**Exercise description**
Reproduce the records below exactly as they appear, omitting any pictures they contain.

**Input rows**
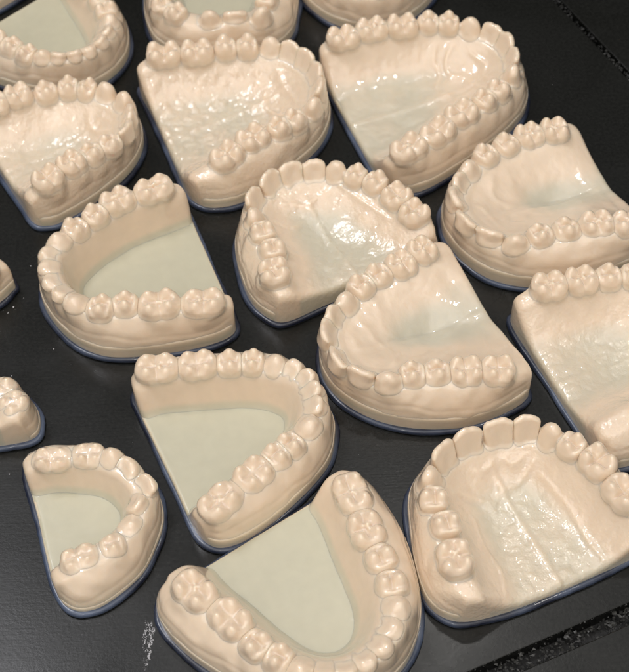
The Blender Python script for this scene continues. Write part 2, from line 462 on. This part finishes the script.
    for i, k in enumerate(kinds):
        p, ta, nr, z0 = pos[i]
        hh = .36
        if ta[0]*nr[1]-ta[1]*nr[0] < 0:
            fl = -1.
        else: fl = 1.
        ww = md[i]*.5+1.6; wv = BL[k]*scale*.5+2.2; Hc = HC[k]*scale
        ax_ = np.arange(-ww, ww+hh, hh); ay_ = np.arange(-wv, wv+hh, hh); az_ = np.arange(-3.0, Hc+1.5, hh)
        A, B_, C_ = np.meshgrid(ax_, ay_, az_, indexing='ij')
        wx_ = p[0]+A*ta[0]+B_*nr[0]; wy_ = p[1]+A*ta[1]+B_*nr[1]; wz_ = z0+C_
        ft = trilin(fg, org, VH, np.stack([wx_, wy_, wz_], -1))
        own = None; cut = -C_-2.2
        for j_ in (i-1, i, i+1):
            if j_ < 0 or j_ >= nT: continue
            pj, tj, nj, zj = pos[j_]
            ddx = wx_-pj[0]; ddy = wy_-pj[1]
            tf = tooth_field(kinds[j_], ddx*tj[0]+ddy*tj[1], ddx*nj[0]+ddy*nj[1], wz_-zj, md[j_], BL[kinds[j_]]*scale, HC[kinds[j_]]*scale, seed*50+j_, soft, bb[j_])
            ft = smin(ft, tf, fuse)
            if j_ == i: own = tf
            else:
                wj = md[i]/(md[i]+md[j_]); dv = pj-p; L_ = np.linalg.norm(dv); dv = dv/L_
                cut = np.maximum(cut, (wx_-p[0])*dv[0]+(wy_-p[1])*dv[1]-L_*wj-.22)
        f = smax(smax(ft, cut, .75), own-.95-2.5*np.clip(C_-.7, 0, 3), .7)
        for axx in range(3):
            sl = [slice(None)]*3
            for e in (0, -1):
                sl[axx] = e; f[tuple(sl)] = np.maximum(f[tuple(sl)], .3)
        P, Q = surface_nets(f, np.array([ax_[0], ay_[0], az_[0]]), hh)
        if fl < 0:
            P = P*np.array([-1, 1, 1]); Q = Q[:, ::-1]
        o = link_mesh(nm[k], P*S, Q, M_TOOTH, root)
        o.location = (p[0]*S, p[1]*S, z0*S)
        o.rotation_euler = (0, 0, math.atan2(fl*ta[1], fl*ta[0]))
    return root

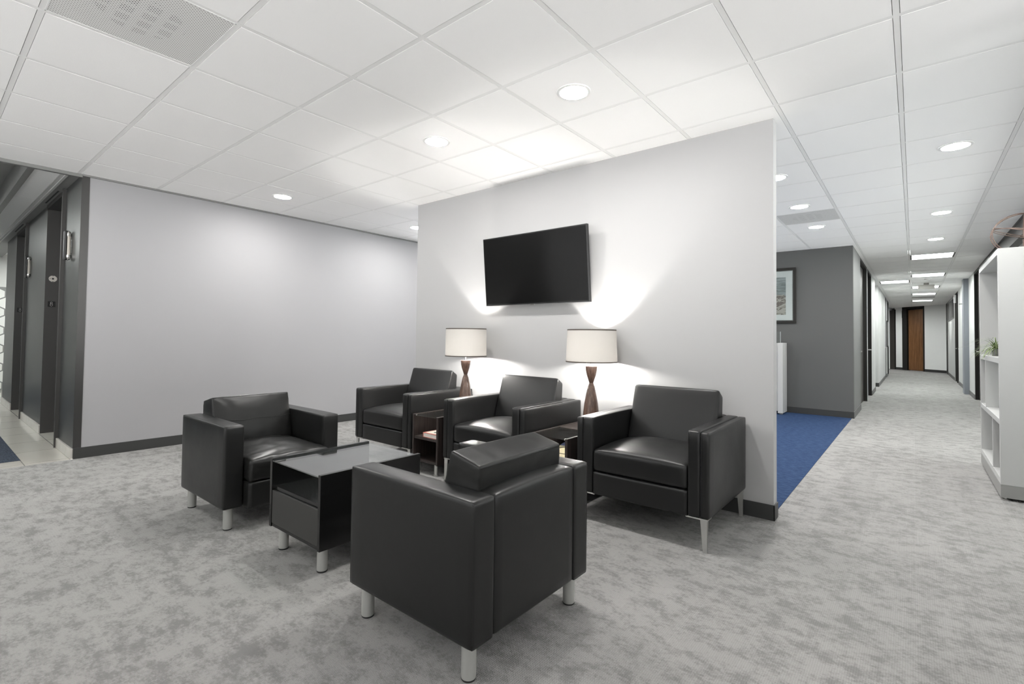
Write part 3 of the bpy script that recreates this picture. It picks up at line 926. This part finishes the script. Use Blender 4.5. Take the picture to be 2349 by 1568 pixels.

**Written response**
The Blender Python script for this scene continues. Write part 2, from line 462 on. This part finishes the script.
    for i, k in enumerate(kinds):
        p, ta, nr, z0 = pos[i]
        hh = .36
        if ta[0]*nr[1]-ta[1]*nr[0] < 0:
            fl = -1.
        else: fl = 1.
        ww = md[i]*.5+1.6; wv = BL[k]*scale*.5+2.2; Hc = HC[k]*scale
        ax_ = np.arange(-ww, ww+hh, hh); ay_ = np.arange(-wv, wv+hh, hh); az_ = np.arange(-3.0, Hc+1.5, hh)
        A, B_, C_ = np.meshgrid(ax_, ay_, az_, indexing='ij')
        wx_ = p[0]+A*ta[0]+B_*nr[0]; wy_ = p[1]+A*ta[1]+B_*nr[1]; wz_ = z0+C_
        ft = trilin(fg, org, VH, np.stack([wx_, wy_, wz_], -1))
        own = None; cut = -C_-2.2
        for j_ in (i-1, i, i+1):
            if j_ < 0 or j_ >= nT: continue
            pj, tj, nj, zj = pos[j_]
            ddx = wx_-pj[0]; ddy = wy_-pj[1]
            tf = tooth_field(kinds[j_], ddx*tj[0]+ddy*tj[1], ddx*nj[0]+ddy*nj[1], wz_-zj, md[j_], BL[kinds[j_]]*scale, HC[kinds[j_]]*scale, seed*50+j_, soft, bb[j_])
            ft = smin(ft, tf, fuse)
            if j_ == i: own = tf
            else:
                wj = md[i]/(md[i]+md[j_]); dv = pj-p; L_ = np.linalg.norm(dv); dv = dv/L_
                cut = np.maximum(cut, (wx_-p[0])*dv[0]+(wy_-p[1])*dv[1]-L_*wj-.22)
        f = smax(smax(ft, cut, .75), own-.95-2.5*np.clip(C_-.7, 0, 3), .7)
        for axx in range(3):
            sl = [slice(None)]*3
            for e in (0, -1):
                sl[axx] = e; f[tuple(sl)] = np.maximum(f[tuple(sl)], .3)
        P, Q = surface_nets(f, np.array([ax_[0], ay_[0], az_[0]]), hh)
        if fl < 0:
            P = P*np.array([-1, 1, 1]); Q = Q[:, ::-1]
        o = link_mesh(nm[k], P*S, Q, M_TOOTH, root)
        o.location = (p[0]*S, p[1]*S, z0*S)
        o.rotation_euler = (0, 0, math.atan2(fl*ta[1], fl*ta[0]))
    return root

Write part 3 of the bpy script that recreates this picture. It picks up at line 926. This part finishes the script. Use Blender 4.5. Take the picture to be 2349 by 1568 pixels.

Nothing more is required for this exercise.